Haverá tempo? Primeiramente é necessário entender que o tempo é parte essencial de qualquer processo de reestruturação, reinvenção e recondução das condições materiais e históricas para a reação sistemática aos processos políticos organizados que hoje, por exemplo, afetam a América do Sul de maneira especificamente dramática e violenta.

Logo, não há razão para acharmos que o tempo parou ou que temos regredido no tempo em perspectiva política. As formas de avanço das ideologias autoritárias, contrarrevolucionárias e reacionárias adquiriam formas particulares nos dias atuais com a influência principalmente dos meios de comunicação de massa e as redes sociais. As veias condutoras do processo de alienação do trabalho, da precarização e da servidão voluntária tem raízes na necessidade de sobrevivência material das classes trabalhadoras, mas também de sobrevivência social, de manejo da vontade e da motivação.

Parte de população, apesar de toda mobilização midiática, permanece alheia ao que acontece de fato nas subtramas dos espetáculos e cortinas de fumaça. Não se envolve, não tem opinião, não quer mais se engajar. Há uma falta de identificação sintomática com as instituições que representam os valores democráticos, pois sentem que já não as representam. Nada desse mundo político, para elas, diz respeito ao mundo da vida nas cidades, interioranas ou não. Aqui é a luta diária que faz sentido, é a venda dos serviços, das habilidades manuais, dos bicos e trabalhos informais.

O trabalho afastou-se de sua dimensão política, é uma categoria solta no meio das necessidades e urgências da vida urbana. Trabalha-se sem uma razão específica, trabalha-se porquê sim.

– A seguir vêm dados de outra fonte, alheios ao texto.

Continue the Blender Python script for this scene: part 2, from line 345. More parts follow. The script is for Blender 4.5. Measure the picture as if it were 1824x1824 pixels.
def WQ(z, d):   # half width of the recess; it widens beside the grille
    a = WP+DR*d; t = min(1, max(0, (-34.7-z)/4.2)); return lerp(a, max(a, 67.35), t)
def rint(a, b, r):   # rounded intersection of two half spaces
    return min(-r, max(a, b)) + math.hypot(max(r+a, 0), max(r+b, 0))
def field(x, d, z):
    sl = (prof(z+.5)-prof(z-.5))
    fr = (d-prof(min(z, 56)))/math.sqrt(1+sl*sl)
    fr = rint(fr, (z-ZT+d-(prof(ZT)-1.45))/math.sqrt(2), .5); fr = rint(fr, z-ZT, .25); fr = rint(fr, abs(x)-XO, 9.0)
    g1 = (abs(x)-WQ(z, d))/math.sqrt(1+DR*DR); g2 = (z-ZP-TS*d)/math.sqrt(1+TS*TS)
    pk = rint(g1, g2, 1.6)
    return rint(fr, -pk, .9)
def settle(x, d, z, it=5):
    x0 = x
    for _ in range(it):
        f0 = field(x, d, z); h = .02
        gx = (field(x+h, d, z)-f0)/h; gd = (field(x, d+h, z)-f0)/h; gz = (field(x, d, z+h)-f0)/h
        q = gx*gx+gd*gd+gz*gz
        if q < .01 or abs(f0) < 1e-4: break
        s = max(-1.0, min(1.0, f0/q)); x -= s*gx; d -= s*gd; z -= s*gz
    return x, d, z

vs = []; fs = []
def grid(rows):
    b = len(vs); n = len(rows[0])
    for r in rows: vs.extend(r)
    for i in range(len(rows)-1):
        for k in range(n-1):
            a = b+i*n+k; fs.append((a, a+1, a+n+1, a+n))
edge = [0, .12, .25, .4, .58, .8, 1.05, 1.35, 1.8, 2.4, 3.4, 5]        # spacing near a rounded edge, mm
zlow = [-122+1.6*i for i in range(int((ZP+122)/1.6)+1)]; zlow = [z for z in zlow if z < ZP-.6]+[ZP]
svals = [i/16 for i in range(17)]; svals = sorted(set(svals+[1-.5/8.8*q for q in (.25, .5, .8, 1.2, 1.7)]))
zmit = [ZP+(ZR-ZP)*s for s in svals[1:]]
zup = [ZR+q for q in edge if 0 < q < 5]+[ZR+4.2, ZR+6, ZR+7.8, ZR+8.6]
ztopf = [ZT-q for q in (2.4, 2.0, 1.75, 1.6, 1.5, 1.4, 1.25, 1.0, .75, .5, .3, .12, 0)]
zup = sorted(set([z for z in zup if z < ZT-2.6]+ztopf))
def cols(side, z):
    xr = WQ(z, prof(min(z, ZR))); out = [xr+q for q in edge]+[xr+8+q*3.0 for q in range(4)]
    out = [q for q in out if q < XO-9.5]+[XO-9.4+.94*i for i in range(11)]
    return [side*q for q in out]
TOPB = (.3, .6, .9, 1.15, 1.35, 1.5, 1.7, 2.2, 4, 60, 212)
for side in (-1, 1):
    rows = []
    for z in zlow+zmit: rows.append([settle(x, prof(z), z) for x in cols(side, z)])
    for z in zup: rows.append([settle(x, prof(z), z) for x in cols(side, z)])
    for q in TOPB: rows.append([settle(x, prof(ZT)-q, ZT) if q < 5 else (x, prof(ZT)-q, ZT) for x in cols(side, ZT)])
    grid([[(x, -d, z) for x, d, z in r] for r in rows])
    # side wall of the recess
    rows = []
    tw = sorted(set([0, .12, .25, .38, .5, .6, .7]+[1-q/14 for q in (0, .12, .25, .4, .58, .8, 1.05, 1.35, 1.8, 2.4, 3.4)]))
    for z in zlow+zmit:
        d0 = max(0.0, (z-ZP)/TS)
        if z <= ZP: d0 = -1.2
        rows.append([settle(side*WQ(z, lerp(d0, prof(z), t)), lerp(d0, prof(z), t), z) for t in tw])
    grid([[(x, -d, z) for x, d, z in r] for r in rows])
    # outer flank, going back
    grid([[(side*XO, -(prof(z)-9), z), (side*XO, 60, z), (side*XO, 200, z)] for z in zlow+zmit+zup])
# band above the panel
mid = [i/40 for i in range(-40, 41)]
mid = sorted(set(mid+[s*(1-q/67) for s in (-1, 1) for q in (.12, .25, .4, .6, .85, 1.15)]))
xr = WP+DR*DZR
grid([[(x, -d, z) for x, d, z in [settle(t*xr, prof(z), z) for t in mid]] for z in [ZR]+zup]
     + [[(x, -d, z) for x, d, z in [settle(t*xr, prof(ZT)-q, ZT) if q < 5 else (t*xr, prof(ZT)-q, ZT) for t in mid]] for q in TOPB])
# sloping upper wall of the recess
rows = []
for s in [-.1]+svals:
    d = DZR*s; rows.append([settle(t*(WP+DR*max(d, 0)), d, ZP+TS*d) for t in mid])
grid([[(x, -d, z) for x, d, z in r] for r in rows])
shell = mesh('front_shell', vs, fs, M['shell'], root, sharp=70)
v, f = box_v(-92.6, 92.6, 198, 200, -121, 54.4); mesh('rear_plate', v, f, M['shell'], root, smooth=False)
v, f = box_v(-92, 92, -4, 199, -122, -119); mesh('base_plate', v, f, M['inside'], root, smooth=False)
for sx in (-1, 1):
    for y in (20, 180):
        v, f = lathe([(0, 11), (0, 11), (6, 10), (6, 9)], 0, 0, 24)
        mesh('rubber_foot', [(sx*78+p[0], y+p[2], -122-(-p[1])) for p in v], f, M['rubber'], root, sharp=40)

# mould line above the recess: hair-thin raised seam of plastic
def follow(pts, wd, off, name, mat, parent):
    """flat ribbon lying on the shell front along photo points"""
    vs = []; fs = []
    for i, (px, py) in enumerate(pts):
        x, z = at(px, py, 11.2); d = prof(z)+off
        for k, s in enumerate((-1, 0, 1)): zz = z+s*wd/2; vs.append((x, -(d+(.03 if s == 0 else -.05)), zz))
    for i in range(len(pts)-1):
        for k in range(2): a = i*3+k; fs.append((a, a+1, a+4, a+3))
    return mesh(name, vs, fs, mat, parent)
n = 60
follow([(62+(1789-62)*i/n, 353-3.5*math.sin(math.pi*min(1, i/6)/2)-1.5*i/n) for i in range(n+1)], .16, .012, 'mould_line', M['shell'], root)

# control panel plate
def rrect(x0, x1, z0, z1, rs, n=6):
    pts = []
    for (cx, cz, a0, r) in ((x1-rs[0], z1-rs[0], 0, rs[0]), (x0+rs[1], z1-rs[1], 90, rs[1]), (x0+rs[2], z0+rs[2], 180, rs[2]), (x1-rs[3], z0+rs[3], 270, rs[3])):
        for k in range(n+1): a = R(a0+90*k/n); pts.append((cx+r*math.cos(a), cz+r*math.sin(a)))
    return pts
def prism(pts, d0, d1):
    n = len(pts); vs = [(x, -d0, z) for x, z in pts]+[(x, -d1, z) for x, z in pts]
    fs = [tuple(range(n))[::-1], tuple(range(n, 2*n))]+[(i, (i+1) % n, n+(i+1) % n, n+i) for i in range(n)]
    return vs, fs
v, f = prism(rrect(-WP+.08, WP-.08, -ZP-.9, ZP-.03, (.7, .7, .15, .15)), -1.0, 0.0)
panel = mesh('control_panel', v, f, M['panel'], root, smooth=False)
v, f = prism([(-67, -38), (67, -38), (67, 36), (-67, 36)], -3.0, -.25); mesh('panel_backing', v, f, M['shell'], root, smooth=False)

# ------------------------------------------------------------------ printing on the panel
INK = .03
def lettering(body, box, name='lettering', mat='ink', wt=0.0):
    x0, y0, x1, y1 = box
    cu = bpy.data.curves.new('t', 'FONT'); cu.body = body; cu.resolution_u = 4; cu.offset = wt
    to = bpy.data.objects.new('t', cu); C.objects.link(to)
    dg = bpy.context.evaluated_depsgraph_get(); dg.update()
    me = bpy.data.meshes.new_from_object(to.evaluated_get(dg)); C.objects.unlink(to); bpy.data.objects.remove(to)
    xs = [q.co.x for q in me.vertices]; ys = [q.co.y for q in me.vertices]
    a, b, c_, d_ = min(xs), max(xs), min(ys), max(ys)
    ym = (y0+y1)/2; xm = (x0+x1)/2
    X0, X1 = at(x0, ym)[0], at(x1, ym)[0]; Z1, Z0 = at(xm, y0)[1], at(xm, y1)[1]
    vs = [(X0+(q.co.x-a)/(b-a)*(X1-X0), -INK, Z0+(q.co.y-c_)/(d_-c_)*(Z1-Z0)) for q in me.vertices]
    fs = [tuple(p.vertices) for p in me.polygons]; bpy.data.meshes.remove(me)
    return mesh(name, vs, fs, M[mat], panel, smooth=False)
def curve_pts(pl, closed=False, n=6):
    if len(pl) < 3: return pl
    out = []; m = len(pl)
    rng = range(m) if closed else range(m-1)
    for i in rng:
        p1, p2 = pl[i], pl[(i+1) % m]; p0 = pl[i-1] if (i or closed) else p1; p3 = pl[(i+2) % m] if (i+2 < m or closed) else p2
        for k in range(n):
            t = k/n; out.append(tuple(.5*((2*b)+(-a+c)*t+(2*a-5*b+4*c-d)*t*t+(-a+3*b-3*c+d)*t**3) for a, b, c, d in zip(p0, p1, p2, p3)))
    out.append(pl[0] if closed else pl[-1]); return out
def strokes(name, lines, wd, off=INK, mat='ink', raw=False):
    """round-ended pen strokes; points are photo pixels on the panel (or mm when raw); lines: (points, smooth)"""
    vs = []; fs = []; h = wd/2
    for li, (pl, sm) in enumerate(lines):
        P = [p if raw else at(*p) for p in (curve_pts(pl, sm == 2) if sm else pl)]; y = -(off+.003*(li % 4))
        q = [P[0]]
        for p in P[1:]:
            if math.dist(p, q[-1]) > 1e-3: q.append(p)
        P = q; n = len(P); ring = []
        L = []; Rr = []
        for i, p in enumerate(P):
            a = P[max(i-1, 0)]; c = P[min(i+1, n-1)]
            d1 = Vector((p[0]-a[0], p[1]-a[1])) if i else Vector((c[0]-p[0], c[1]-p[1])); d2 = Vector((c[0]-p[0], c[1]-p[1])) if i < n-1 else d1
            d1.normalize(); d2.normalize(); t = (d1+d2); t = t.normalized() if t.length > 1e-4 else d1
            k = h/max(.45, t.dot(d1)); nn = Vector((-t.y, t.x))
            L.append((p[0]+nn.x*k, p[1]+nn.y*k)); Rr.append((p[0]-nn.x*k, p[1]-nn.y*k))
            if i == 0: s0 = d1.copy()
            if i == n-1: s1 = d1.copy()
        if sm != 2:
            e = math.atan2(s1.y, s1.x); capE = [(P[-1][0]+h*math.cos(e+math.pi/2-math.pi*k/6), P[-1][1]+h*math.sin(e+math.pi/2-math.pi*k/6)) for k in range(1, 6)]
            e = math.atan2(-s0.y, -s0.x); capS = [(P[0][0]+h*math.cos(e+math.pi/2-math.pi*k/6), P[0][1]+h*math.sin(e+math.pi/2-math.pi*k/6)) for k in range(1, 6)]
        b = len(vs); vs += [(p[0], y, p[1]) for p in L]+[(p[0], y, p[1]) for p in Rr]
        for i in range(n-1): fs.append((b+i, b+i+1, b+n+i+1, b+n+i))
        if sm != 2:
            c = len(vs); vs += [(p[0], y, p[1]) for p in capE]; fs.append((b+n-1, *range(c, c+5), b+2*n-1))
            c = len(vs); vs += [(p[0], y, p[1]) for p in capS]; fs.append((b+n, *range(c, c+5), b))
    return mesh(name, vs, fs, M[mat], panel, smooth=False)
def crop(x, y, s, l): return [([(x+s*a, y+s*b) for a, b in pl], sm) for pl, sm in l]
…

Foge de nós o sentido das coisas, tudo é passageiro, ligeiro, corre de mais a nossa frente. As sendas dos trabalhos temporários e precarizados moldam um indivíduo docilizado, pouco crítico, com uma identidade mais ligada ao consumo do que com a solidariedade das lutas que ao longo da história deu liga ao movimento dos trabalhadores do mundo.

É o contexto que carrega para longe das personalidades a resiliência, a possibilidade da autogestão coletiva e a regulação das lutas justas por uma vida melhor. No dia a dia firmam-se os entraves para a recondução sistemática dos processos históricos de opressão das classes trabalhadoras.

A dimensão temporal de toda essa luta, no entanto, energiza e reativa novas formas de resistência através de meios antes pouco explorados. O território da internet e das tecnologias digitais levam ao povo o conteúdo condutor da indignação através da exposição das opressões, do contato com um conteúdo formador político e crítico.

Por que não manter a esperança nas mãos do tempo, trabalhando ao lado dele, com ele, através dos vieses e vias que o terreno sociopolítico tece?

O verbo inovar, sequestrado pela ideologia neoliberal, sempre foi de pertencimento das classes subalternas. É um verbo nosso, um verbo do povo. Foi através da inovação que criamos e recriamos as lutas do passado e, portanto, deve ser o ponta pé para recriarmos as lutas de agora e as lutas do futuro. Avante!